1. Can you elaborate on the algorithms or models you use to assess and forecast the risk of loans?

  • To assess bad debt risk, rather than complex modeling we strive for giving the most accurate picture possible. That is that we gather all loans, see for which price level they will have to be liquidated, and based on simulated price changes for the specific AMMs, we estimate the liquidity available at the price level (agent based simulation method). To get the full picture we aggregate that across all AMMs. We then have benchmarks for first warnings (i.e. price levels concerning low liquidity levels).
  • Thanks to being able to monitor all loans on the lending protocols we then constantly have a very clear picture of the liquidity situation. This monitoring is however costly to implement, but its strength is its simplicity, transparency and constant visibility.
  • We understand that this might not be the easiest to understand and we would be delighted to explain that further on a call.

2. What are the key features of the user interface you are planning to develop?

  • Graphical representation of the liquidable debt and corresponding supply of liquidity to liquidate those loans if needed.
  • Call to actions for situations that present too much risk.
  • Lending protocol comparison on a chain level.
  • API to get access to the current loans.

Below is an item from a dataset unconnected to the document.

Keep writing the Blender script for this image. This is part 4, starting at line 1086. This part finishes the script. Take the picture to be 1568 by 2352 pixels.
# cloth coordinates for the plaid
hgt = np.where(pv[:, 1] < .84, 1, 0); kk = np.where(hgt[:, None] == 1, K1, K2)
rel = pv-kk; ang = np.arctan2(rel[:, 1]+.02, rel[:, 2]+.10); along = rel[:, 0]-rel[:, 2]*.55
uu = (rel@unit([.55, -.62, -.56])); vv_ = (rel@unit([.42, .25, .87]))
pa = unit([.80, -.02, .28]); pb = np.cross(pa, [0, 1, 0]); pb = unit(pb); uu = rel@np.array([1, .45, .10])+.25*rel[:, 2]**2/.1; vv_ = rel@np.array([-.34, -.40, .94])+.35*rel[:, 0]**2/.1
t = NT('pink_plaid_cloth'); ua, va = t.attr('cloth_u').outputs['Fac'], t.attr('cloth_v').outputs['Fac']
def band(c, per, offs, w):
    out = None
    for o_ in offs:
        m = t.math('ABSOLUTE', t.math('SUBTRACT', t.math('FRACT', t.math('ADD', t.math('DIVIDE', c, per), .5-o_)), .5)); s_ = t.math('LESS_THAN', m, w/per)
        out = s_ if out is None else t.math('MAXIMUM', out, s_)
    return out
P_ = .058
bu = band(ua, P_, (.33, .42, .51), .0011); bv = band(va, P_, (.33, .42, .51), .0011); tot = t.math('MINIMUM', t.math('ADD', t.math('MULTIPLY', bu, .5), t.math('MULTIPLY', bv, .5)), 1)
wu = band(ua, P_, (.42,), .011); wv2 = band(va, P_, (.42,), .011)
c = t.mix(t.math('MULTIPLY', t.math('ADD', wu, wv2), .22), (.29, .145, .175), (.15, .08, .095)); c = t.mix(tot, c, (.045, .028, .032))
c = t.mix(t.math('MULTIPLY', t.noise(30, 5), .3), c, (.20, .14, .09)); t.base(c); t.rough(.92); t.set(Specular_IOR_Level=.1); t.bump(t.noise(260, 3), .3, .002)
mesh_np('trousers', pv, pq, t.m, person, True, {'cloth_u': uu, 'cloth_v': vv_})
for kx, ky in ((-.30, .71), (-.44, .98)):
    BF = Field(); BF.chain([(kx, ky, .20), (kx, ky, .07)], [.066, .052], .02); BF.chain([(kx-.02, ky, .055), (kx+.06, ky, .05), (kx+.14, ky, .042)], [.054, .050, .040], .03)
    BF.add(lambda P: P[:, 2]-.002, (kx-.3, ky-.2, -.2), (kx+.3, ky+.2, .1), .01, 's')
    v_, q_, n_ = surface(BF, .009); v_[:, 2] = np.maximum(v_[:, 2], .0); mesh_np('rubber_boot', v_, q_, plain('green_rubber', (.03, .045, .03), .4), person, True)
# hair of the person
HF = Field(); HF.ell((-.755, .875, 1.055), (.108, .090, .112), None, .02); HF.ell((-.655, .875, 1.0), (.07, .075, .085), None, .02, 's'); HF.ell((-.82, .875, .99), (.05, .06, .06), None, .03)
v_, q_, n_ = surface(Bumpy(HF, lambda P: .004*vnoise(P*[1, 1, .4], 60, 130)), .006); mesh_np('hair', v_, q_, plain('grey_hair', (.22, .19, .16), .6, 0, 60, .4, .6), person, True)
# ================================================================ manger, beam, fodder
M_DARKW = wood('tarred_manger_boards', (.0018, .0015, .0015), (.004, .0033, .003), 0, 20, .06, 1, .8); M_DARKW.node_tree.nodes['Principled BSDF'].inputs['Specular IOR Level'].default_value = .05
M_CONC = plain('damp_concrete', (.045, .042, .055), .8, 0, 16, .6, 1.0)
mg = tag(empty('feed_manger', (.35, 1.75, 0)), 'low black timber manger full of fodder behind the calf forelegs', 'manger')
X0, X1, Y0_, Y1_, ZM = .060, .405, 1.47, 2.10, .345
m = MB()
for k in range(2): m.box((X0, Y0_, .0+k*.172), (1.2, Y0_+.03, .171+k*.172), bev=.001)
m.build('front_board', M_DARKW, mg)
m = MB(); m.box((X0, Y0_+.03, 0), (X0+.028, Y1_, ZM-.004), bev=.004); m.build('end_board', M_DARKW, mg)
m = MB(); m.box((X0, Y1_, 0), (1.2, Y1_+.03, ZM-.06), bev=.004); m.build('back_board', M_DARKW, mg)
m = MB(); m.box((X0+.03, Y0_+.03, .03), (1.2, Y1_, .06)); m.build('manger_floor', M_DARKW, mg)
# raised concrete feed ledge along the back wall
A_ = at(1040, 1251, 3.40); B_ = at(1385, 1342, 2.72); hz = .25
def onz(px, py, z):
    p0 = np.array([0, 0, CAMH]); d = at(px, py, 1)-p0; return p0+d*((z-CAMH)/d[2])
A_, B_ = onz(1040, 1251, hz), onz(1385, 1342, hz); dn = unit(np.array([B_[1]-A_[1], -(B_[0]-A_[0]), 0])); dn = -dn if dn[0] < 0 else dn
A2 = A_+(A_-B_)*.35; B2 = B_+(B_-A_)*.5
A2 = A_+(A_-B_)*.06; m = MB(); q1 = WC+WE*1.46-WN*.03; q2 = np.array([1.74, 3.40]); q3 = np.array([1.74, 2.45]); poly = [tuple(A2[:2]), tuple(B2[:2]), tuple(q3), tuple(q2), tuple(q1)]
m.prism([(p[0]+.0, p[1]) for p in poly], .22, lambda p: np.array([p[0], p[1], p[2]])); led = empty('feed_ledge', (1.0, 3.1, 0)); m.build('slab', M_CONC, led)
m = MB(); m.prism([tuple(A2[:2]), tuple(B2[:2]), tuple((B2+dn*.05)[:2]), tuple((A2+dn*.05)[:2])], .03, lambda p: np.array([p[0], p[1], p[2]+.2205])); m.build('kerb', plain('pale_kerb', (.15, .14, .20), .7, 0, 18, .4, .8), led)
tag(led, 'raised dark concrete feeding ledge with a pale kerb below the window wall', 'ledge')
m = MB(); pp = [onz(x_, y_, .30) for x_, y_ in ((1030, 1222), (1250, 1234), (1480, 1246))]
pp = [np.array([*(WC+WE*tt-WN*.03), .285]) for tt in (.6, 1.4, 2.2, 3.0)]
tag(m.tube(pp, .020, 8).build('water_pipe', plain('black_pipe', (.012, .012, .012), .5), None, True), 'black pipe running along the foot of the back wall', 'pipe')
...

3. What strategies do you have in place to encourage adoption of DeRisk among lending protocols and their users?

  • DeRisk will be freely available under a MIT license and it will also be running as a web-app. Lending protocols and their users will have that as a free feature helping them prevent bad debt. They will be able to set warning triggers in case the risk increases so that they can eventually implement preventive measures.
  • Our goal is also to talk to all the lending protocols on Conflux and convince them to use DeRisk. Part of this discussion will also be the implementation of the lending protocols to find potentially differences between deployed smart contracts and documentations.
  • Monitoring of the risk of bad debt is the key building block necessary to be able to build insurance against it for anyone. For insurance against bad debt we plan to leverage our current skills at Carmine where our goal is to take care of risk on chain (specifically standardized risk in DeFi) and discuss and implement this insurance.

4. How do you plan to provide continuous support and updates for DeRisk over the 12-month period and beyond?

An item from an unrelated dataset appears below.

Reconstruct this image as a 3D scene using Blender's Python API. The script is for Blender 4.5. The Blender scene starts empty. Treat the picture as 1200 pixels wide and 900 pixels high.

  • We have a monitoring and a person allocated to make sure that DeRisk is up and running constantly.
  • Within the budget we will update minor changes on the lending protocols and AMMs. Integration of major updates and new lending protocols would have to be discussed with Conflux’ Grants Committee and we might apply for an additional grant as the implementation is challenging and resource intensive. There is an option to include some budget for these cases within this application but based on our experience “getting money for something that might or might not happen” is usually not well received. I would like to state that our goal is to make DeRisk used and that means we have to provide a valuable product. This means we want to support changes as much as possible.
  • All upgrades and improvements we will prepare on the infrastructure will be automatically added to the DeRisk on Conflux app.

5. What metrics or indicators will you use to measure the success and effectiveness of DeRisk?

  • We see our success indicator in the commitment of lending protocols to use DeRisk and use DeRisk’s output to influence their behavior.
  • Our goal for DeRisk is for it to be self-sustainable. So within the 12 months we want to provide such value for the lending protocols that it will be hard to replace DeRisk. Meaning that after the 12 months the lending protocols will support DeRisk.

6. Beyond the 12-month timeline, what future developments or expansions do you foresee for DeRisk?

  • We (or someone else) can naturally create his own BI or reporting on top of the data and we will do this. Including comparison of Conflux against other ecosystems and protocols within Conflux.
  • First we would like to integrate the feature of insurance against bad debt accumulation.
  • Next we would like to improve the user experience via integrating further triggers (depending on the feedback acquired within the first 12 months).